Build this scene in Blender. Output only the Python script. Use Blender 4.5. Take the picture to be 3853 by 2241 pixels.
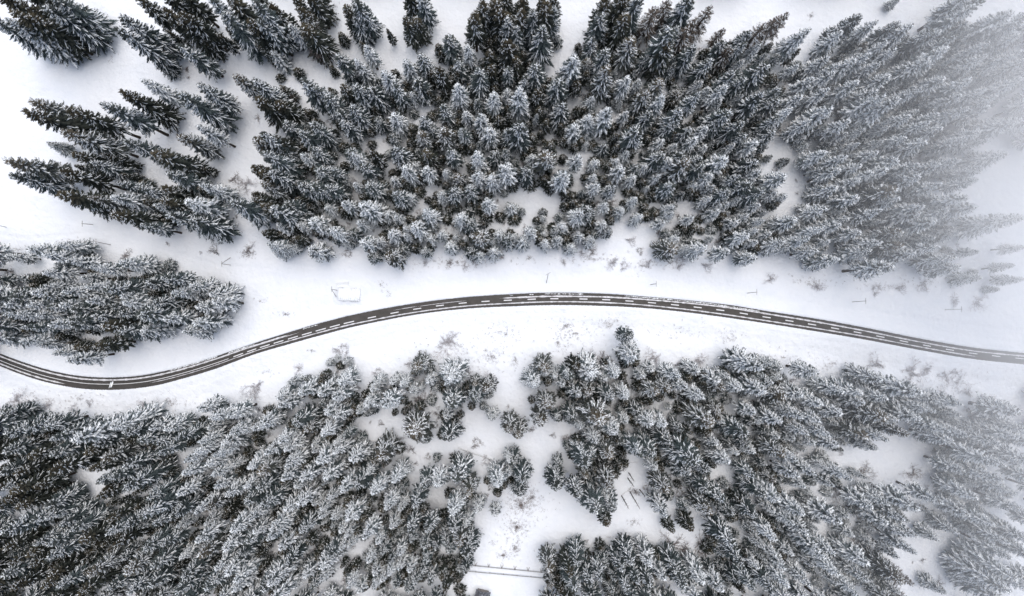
import bpy, bmesh, math, random
import numpy as np
from mathutils import Vector, Matrix, noise

for o in list(bpy.data.objects):
    bpy.data.objects.remove(o)
SC = bpy.context.scene
COL = SC.collection
R = math.radians

# ------------------------------------------------------------------ camera
CAM_H = 240.0                      # drone height above the valley floor, looking straight down
PXW, PXH = 3853.0, 2241.0
GW = CAM_H * 36.0 / 24.0           # ground width in view: 360 m
S = GW / PXW                       # metres per photo pixel on the ground
cam = bpy.data.cameras.new("camera")
cam.lens, cam.sensor_width = 24.0, 36.0
cam.clip_start, cam.clip_end = 0.5, 5000.0
cam_ob = bpy.data.objects.new("camera", cam)
cam_ob.location = (0, 0, CAM_H)
COL.objects.link(cam_ob)
SC.camera = cam_ob

# ------------------------------------------------------------------ sky, sun, exposure
SUN_EL, SUN_AZ = R(76), R(20)
W = bpy.data.worlds.new("World")
SC.world = W
W.use_nodes = True
wn = W.node_tree
sky = wn.nodes.new("ShaderNodeTexSky")
sky.sky_type = 'NISHITA'
sky.sun_disc = False
sky.sun_elevation, sky.sun_rotation = SUN_EL, SUN_AZ
sky.air_density, sky.dust_density, sky.ozone_density = 1.0, 4.0, 1.0
veil = wn.nodes.new("ShaderNodeHueSaturation")      # the even grey of a snow-cloud sky
veil.inputs["Saturation"].default_value = 1.0
wn.links.new(sky.outputs[0], veil.inputs["Color"])
wn.links.new(veil.outputs[0], wn.nodes["Background"].inputs[0])
wn.nodes["Background"].inputs[1].default_value = 0.095
sun = bpy.data.lights.new("sun", 'SUN')
sun.energy, sun.angle, sun.color = 1.5, R(75), (0.985, 0.995, 1.0)
sun_ob = bpy.data.objects.new("sun", sun)
d = Vector((math.sin(SUN_AZ) * math.cos(SUN_EL), math.cos(SUN_AZ) * math.cos(SUN_EL), math.sin(SUN_EL)))
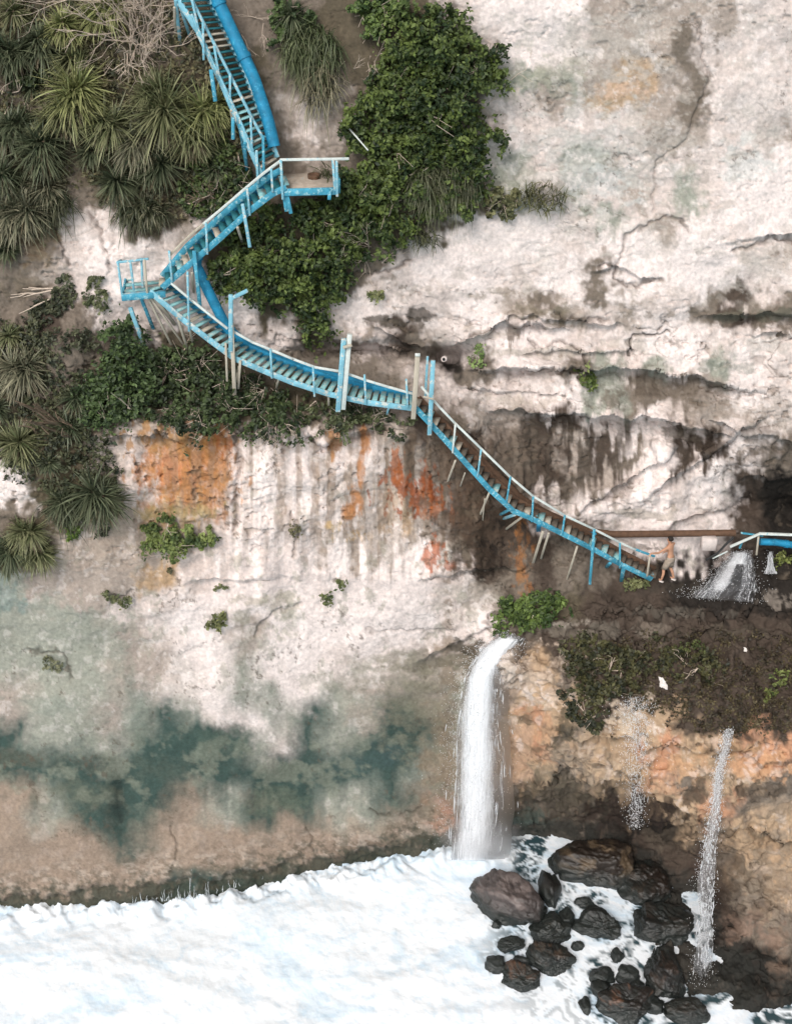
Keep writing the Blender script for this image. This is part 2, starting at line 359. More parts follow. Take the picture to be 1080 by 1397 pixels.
□ □ □ □
- **What you have to do**: From the first line of the entries above down to the line holding "R = math.radians", quote each line exactly and nothing else, skipping pictures.

- **Solution to this problem**:
Build this scene in Blender. Output only the Python script. Use Blender 4.5. Take the picture to be 3853 by 2241 pixels.
import bpy, bmesh, math, random
import numpy as np
from mathutils import Vector, Matrix, noise

for o in list(bpy.data.objects):
    bpy.data.objects.remove(o)
SC = bpy.context.scene
COL = SC.collection
R = math.radians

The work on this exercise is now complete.